▶ SOURCE MATERIAL:
** begin **

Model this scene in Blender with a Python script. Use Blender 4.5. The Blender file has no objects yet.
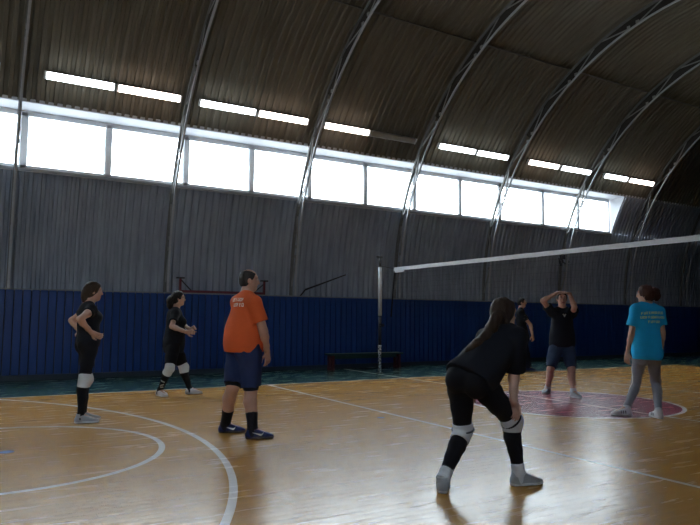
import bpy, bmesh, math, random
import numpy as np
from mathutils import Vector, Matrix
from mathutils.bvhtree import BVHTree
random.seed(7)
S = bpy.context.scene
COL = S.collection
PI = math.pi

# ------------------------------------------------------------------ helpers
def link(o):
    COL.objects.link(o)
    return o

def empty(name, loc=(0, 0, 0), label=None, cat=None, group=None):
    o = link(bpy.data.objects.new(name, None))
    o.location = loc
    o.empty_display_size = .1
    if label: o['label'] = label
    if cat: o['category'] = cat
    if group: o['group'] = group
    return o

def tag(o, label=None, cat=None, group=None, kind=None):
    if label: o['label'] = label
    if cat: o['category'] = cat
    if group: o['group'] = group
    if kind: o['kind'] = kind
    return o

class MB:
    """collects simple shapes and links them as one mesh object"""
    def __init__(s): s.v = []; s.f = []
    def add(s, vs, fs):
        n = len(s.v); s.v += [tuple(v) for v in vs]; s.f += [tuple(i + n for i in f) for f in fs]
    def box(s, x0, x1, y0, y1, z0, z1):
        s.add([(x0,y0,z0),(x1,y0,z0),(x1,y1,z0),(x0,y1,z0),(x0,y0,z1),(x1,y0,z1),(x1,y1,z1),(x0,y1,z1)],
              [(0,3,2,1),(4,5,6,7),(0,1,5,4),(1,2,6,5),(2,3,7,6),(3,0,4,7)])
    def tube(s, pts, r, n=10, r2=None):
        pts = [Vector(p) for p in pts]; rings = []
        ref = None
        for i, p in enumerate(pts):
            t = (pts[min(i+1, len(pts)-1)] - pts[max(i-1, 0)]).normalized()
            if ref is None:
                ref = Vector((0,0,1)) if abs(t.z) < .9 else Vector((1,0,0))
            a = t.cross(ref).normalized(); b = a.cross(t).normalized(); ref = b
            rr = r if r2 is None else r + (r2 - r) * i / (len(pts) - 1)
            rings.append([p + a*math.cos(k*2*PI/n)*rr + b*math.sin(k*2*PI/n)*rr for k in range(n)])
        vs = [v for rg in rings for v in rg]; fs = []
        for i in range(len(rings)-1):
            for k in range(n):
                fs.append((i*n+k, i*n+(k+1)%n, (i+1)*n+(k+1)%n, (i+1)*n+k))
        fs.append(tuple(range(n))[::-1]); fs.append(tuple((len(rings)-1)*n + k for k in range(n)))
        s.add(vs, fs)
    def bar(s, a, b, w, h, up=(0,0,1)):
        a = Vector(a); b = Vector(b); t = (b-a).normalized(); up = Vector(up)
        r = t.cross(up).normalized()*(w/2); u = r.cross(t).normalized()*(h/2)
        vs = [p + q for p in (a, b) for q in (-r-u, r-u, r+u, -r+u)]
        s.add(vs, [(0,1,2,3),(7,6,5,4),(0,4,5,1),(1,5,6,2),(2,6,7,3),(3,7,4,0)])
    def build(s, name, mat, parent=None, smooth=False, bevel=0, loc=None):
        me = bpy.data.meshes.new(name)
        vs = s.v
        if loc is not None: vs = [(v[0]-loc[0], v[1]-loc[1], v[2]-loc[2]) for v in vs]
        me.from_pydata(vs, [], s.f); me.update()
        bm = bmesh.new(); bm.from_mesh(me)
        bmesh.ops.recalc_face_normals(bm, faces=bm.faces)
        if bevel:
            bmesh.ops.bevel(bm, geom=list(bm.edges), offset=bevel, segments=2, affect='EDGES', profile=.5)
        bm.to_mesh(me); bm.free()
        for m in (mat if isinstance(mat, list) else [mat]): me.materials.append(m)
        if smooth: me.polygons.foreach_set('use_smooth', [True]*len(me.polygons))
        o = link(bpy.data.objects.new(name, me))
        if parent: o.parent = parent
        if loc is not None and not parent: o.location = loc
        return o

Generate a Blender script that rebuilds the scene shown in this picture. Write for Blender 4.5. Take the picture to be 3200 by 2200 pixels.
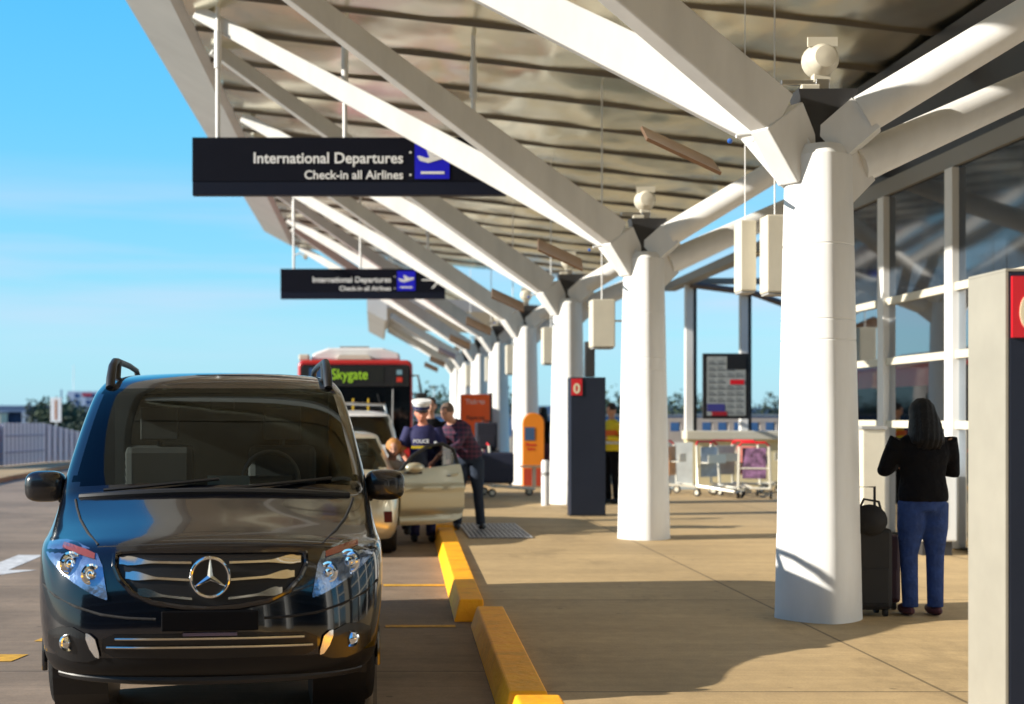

** end **

▶ SHORT PROBLEM: Quote the preceding records in their entirety, excluding every picture.

▶ ANSWER TO THE EXERCISE:
Model this scene in Blender with a Python script. Use Blender 4.5. The Blender file has no objects yet.
import bpy, bmesh, math, random
import numpy as np
from mathutils import Vector, Matrix
from mathutils.bvhtree import BVHTree
random.seed(7)
S = bpy.context.scene
COL = S.collection
PI = math.pi

# ------------------------------------------------------------------ helpers
def link(o):
    COL.objects.link(o)
    return o

def empty(name, loc=(0, 0, 0), label=None, cat=None, group=None):
    o = link(bpy.data.objects.new(name, None))
    o.location = loc
    o.empty_display_size = .1
    if label: o['label'] = label
    if cat: o['category'] = cat
    if group: o['group'] = group
    return o

def tag(o, label=None, cat=None, group=None, kind=None):
    if label: o['label'] = label
    if cat: o['category'] = cat
    if group: o['group'] = group
    if kind: o['kind'] = kind
    return o

class MB:
    """collects simple shapes and links them as one mesh object"""
    def __init__(s): s.v = []; s.f = []
    def add(s, vs, fs):
        n = len(s.v); s.v += [tuple(v) for v in vs]; s.f += [tuple(i + n for i in f) for f in fs]
    def box(s, x0, x1, y0, y1, z0, z1):
        s.add([(x0,y0,z0),(x1,y0,z0),(x1,y1,z0),(x0,y1,z0),(x0,y0,z1),(x1,y0,z1),(x1,y1,z1),(x0,y1,z1)],
              [(0,3,2,1),(4,5,6,7),(0,1,5,4),(1,2,6,5),(2,3,7,6),(3,0,4,7)])
    def tube(s, pts, r, n=10, r2=None):
        pts = [Vector(p) for p in pts]; rings = []
        ref = None
        for i, p in enumerate(pts):
            t = (pts[min(i+1, len(pts)-1)] - pts[max(i-1, 0)]).normalized()
            if ref is None:
                ref = Vector((0,0,1)) if abs(t.z) < .9 else Vector((1,0,0))
            a = t.cross(ref).normalized(); b = a.cross(t).normalized(); ref = b
            rr = r if r2 is None else r + (r2 - r) * i / (len(pts) - 1)
            rings.append([p + a*math.cos(k*2*PI/n)*rr + b*math.sin(k*2*PI/n)*rr for k in range(n)])
        vs = [v for rg in rings for v in rg]; fs = []
        for i in range(len(rings)-1):
            for k in range(n):
                fs.append((i*n+k, i*n+(k+1)%n, (i+1)*n+(k+1)%n, (i+1)*n+k))
        fs.append(tuple(range(n))[::-1]); fs.append(tuple((len(rings)-1)*n + k for k in range(n)))
        s.add(vs, fs)
    def bar(s, a, b, w, h, up=(0,0,1)):
        a = Vector(a); b = Vector(b); t = (b-a).normalized(); up = Vector(up)
        r = t.cross(up).normalized()*(w/2); u = r.cross(t).normalized()*(h/2)
        vs = [p + q for p in (a, b) for q in (-r-u, r-u, r+u, -r+u)]
        s.add(vs, [(0,1,2,3),(7,6,5,4),(0,4,5,1),(1,5,6,2),(2,6,7,3),(3,7,4,0)])
    def build(s, name, mat, parent=None, smooth=False, bevel=0, loc=None):
        me = bpy.data.meshes.new(name)
        vs = s.v
        if loc is not None: vs = [(v[0]-loc[0], v[1]-loc[1], v[2]-loc[2]) for v in vs]
        me.from_pydata(vs, [], s.f); me.update()
        bm = bmesh.new(); bm.from_mesh(me)
        bmesh.ops.recalc_face_normals(bm, faces=bm.faces)
        if bevel:
            bmesh.ops.bevel(bm, geom=list(bm.edges), offset=bevel, segments=2, affect='EDGES', profile=.5)
        bm.to_mesh(me); bm.free()
        for m in (mat if isinstance(mat, list) else [mat]): me.materials.append(m)
        if smooth: me.polygons.foreach_set('use_smooth', [True]*len(me.polygons))
        o = link(bpy.data.objects.new(name, me))
        if parent: o.parent = parent
        if loc is not None and not parent: o.location = loc
        return o

Generate a Blender script that rebuilds the scene shown in this picture. Write for Blender 4.5. Take the picture to be 3200 by 2200 pixels.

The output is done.